During the summer break, news around the real estate market died down a little, but that doesn't mean the market has died. In fact, across Wanaka, we've seen an increase in listings, indicating that some home owners decided to realise property gains before the market turns. With an -11% drop in median houses prices in Wanaka in December, they may have been right, though whether this is the start of a downturn or a seasonal blip is now the key question. Renowned economist Tony Alexander neatly summarised the forces for a continuing price growth vs those potentially driving a decline as follows:

Drivers of further Price GROWTH:

  • Construction costs - increasing due to labour and supply constraints.

  • Inflation - making property a 'safe haven' and servicing mortgages 'cheaper'.

  • Perceived job security - even if artificially propped up through government spending.

  • Perceived wealth - households feeling wealthy, even if their $ is tied up in their home.

  • Migration - from metropolitan centres to the countryside (incl Wanaka)

Drivers of Price DECLINE:

  • Interest rates -increases in mortgages, making high prices less affordable; in term deposit rates, making alternative investments to property safer and more lucrative.

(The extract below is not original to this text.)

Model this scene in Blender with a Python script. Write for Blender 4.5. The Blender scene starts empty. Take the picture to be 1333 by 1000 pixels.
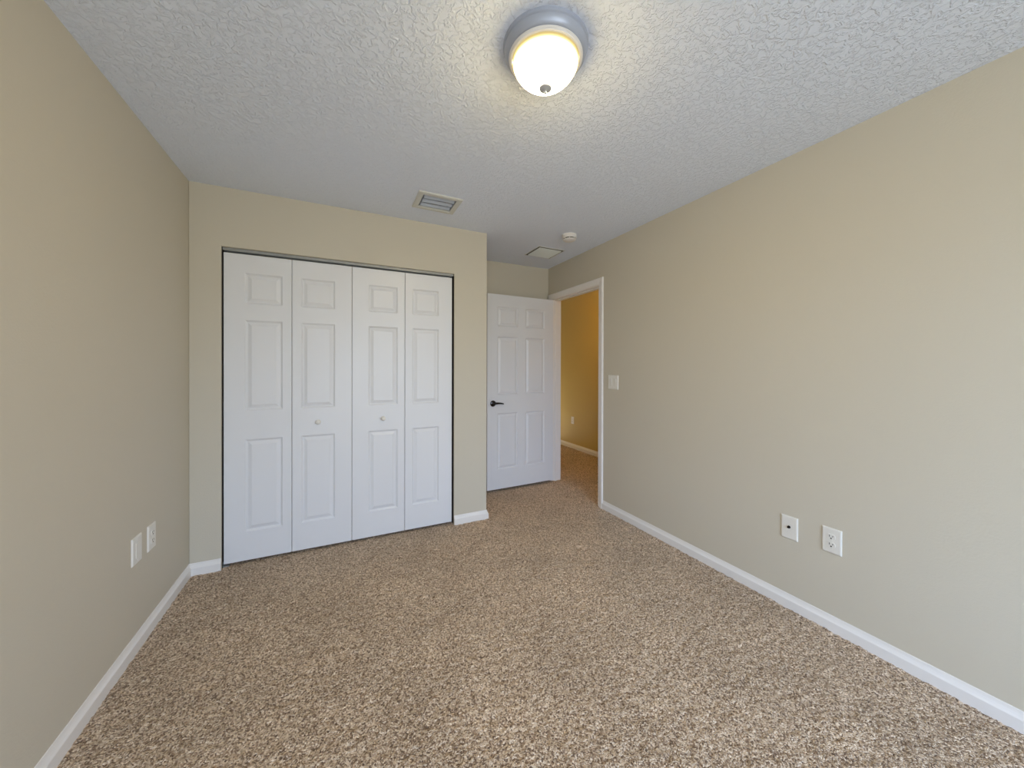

  • Fewer expat returns - as life goes back to normal abroad, expat Kiwis stay away.

  • Housing supply - increasing given an easing of property development restrictions.

  • Borders re-opening = resumption of travel = spare money being spent elsewhere

  • Tightened bank lending - from higher LVRs (loan-to-value ratio) and lower DTI (debt to income ratio), to banks examining every detail of potential borrower's lifestyles

At the end of the day, we all know that a party can't last forever, so an eventual decline would be logical. The main counterargument is history ... none of the past forecasts of sustained declines ever materialised!